→ Instructions to follow: Repeat only the lines running from the beginning of the material through the line that contains "p = on_y(px, py, y); return (p[0], p[2])".

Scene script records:
###

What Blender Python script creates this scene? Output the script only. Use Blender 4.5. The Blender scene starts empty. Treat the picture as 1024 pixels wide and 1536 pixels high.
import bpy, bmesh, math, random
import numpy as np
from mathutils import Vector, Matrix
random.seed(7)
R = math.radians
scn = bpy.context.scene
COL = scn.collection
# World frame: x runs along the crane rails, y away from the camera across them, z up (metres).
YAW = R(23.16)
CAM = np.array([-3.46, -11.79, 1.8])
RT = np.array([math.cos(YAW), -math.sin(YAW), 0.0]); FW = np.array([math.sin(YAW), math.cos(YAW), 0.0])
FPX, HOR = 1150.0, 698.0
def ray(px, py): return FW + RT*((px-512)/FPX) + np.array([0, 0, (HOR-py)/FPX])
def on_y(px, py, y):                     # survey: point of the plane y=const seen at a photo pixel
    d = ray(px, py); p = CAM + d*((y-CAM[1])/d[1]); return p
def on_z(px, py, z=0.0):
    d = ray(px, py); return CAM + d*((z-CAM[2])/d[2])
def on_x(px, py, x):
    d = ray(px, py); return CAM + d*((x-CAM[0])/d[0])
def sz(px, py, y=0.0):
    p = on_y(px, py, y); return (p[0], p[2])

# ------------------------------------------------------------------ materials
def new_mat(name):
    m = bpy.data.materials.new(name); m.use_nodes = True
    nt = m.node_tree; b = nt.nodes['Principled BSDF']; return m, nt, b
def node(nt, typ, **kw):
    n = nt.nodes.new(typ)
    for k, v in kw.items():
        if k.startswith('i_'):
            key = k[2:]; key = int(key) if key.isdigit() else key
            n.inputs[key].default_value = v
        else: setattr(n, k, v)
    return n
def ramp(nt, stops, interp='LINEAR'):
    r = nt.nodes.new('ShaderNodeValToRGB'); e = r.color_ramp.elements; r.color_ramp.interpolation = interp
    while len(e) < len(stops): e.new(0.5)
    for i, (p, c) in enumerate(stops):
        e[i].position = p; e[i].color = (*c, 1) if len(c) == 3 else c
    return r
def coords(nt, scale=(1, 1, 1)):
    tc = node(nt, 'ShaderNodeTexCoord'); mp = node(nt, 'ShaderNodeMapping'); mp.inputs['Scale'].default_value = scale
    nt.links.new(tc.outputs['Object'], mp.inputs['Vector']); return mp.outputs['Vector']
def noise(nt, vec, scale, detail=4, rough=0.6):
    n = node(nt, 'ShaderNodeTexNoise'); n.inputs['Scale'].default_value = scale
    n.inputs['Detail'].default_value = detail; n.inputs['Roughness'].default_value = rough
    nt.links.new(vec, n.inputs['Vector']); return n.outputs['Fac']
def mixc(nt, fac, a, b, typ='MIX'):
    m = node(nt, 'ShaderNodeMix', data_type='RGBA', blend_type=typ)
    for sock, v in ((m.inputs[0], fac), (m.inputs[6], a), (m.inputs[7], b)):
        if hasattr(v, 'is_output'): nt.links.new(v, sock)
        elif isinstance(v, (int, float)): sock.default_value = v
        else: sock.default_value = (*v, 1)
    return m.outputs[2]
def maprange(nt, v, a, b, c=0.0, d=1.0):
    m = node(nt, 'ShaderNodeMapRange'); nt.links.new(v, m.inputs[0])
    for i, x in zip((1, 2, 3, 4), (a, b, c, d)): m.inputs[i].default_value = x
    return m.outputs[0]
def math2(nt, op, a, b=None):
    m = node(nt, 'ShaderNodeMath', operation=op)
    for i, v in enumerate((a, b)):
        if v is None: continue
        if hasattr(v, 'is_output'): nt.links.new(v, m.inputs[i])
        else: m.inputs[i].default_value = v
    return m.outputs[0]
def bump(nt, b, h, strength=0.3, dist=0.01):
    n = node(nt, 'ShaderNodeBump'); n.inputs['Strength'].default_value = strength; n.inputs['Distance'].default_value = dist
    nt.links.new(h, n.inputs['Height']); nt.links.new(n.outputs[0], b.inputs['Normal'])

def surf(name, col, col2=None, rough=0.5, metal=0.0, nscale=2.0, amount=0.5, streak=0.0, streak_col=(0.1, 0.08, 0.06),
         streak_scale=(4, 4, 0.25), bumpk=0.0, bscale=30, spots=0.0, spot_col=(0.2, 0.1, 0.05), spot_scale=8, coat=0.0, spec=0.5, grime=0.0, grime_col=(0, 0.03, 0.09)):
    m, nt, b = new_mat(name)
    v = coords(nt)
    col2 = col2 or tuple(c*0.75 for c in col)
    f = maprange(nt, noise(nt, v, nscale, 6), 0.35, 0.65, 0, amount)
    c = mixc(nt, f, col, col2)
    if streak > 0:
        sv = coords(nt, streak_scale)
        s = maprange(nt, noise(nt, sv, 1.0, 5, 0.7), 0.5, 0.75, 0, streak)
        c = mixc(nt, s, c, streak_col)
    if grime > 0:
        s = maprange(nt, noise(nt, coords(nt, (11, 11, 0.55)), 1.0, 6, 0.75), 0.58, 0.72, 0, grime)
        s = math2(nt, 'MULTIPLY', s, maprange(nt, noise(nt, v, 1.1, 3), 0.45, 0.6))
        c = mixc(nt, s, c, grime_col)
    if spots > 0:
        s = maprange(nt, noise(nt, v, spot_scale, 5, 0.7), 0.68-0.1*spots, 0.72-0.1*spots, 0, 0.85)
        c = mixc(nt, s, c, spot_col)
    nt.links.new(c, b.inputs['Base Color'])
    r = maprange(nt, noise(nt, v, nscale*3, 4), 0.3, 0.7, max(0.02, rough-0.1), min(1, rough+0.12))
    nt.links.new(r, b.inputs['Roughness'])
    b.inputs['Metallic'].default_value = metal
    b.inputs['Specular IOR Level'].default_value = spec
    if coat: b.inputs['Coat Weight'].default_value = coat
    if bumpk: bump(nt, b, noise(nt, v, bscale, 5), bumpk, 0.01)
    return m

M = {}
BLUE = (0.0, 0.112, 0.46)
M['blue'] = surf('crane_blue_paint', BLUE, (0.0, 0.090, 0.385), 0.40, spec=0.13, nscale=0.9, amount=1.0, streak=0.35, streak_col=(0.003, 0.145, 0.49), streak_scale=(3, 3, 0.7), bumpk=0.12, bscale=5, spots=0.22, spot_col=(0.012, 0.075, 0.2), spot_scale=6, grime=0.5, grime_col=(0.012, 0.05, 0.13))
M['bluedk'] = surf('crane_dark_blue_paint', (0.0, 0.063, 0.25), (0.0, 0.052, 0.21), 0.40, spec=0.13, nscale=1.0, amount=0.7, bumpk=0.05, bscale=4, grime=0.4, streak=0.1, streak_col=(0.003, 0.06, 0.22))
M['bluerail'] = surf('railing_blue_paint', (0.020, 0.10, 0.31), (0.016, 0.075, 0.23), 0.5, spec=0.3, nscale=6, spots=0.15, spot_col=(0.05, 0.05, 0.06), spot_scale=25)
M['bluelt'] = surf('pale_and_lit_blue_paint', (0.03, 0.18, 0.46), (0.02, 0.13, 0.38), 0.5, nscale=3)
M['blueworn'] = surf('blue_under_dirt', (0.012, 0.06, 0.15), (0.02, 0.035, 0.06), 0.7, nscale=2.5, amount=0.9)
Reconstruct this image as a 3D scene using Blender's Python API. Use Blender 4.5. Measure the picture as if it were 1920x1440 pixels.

###

→ Finished answer:
What Blender Python script creates this scene? Output the script only. Use Blender 4.5. The Blender scene starts empty. Treat the picture as 1024 pixels wide and 1536 pixels high.
import bpy, bmesh, math, random
import numpy as np
from mathutils import Vector, Matrix
random.seed(7)
R = math.radians
scn = bpy.context.scene
COL = scn.collection
# World frame: x runs along the crane rails, y away from the camera across them, z up (metres).
YAW = R(23.16)
CAM = np.array([-3.46, -11.79, 1.8])
RT = np.array([math.cos(YAW), -math.sin(YAW), 0.0]); FW = np.array([math.sin(YAW), math.cos(YAW), 0.0])
FPX, HOR = 1150.0, 698.0
def ray(px, py): return FW + RT*((px-512)/FPX) + np.array([0, 0, (HOR-py)/FPX])
def on_y(px, py, y):                     # survey: point of the plane y=const seen at a photo pixel
    d = ray(px, py); p = CAM + d*((y-CAM[1])/d[1]); return p
def on_z(px, py, z=0.0):
    d = ray(px, py); return CAM + d*((z-CAM[2])/d[2])
def on_x(px, py, x):
    d = ray(px, py); return CAM + d*((x-CAM[0])/d[0])
def sz(px, py, y=0.0):
    p = on_y(px, py, y); return (p[0], p[2])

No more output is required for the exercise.